Re: The Role of Sustainable Fisheries and Aquaculture for Food Security and Nutrition - E-consultation to set the track of the study

Yemi Oloruntuyi Developing World Fisheries, United Kingdom
15.04.2013

Dear Moderator

Please find my input to your consultation  on the Role of Sustainable Fisheries and Aquaculture for Food Security and Nutrition.

Thank you for the invitation and opportunity to provide comments on the planned work.

Kind regards.

Yemi

Comment -

With respect to issue 1 - Fisheries ecolabelling schemes that operationalize the FAO code of conduct provide viable mechanisms for fisheries to implement the FAO Code of Conduct for Responsible fishing.  Many fisheries are using Fisheries Improvement Projects   as a route to work towards improving sustainability and meet fishery ecolabelling performance standards. The incentive of market support for sustainability provides strong encouragement for fisheries to improve practices and ultimately reap economic benefits from being sustainable.  These benefits ensure the continued sustenance of the resource and ensure that livelihoods and food security is safeguarded.

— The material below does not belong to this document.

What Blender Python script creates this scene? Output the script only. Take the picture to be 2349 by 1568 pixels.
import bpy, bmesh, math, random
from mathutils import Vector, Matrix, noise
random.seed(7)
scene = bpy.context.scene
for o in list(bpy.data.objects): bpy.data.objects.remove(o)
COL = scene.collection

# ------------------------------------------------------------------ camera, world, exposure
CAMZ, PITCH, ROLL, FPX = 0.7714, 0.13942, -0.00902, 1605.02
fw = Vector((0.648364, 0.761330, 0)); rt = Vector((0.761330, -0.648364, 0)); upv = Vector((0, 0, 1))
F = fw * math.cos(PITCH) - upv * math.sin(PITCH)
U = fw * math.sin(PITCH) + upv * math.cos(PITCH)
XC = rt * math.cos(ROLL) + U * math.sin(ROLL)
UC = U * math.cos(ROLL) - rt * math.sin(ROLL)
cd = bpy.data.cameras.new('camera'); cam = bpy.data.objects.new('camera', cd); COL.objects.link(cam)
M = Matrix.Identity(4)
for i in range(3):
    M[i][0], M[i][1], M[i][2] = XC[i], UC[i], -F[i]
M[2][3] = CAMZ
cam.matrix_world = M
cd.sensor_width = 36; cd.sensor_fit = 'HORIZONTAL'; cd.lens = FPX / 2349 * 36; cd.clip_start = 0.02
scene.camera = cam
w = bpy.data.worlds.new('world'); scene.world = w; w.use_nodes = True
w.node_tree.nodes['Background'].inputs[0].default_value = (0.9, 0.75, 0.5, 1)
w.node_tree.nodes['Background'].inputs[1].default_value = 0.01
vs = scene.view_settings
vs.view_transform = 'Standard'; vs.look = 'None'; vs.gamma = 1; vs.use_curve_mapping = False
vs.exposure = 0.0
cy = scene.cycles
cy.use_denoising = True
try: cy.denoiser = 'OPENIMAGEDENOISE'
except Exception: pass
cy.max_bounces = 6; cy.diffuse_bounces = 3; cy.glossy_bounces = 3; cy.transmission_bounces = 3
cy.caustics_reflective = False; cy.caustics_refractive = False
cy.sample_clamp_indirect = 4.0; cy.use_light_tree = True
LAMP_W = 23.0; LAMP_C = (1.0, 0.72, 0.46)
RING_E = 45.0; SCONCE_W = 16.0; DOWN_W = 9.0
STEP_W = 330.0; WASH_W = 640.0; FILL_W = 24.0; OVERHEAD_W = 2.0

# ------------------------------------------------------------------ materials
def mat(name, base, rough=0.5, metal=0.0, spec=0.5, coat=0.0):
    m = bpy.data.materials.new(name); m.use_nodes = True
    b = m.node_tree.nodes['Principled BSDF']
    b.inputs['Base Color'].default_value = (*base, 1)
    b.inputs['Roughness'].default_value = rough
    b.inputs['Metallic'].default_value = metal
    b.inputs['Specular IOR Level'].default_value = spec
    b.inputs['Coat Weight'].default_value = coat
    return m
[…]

The study will benefit from a review of the development and evolution of these Fishery Improvement Project  initiatives and from exploring  how uptake of Fisheries Improvement Projects may be scaled up to increase the extent of participation of fisheries in FIPs.   This issue is also related to issue 3.  The market should reward fishers for good stewardship of resources.   Sustainability as a value-added attribute ensures sustainable growth.  

 With respect to issue 6, the lack of data for fisheries in many countries is a severe constraint to successful management of fisheries resources in many instances. Improved capacity for research and fisheries studies will be hugely beneficial to fisheries. Fisheries research particularly for developing countries needs to be tailored to country specific needs and needs to be affordable.   Development of capacity in fisheries research will contribute immensely to sustainable management.  The study should pay attention to understanding means and mechanisms to improve research capacity and identification of cost effective research tools and methods.

On the last issue, issue 10, the importance of resource accountability cannot be overestimated.  It should in fact be treated as a separate component worthy of attention in own right.  Transparency of information about fisheries resources, allocation, management and data will empower stakeholders to be able to participate effectively in how fisheries resources are managed and to robustly challenge misuse or misappropriation of fisheries resources. Access of stakeholders to fisheries information needs to improve to match opportunities provided in a digital age. Some of the challenges of accountability are related to data limitations. The lack of robust findings from credible research   can often mean there is in fact no information available that can be used to hold management to account. The study should explore factors limiting transparency of information in fisheries information systems used in the fisheries sector and should aim at understanding constraints to sharing information with a view to identifying and recommending policies to ensure information about fisheries is more widely shared by government with the general public and key stakeholder groups.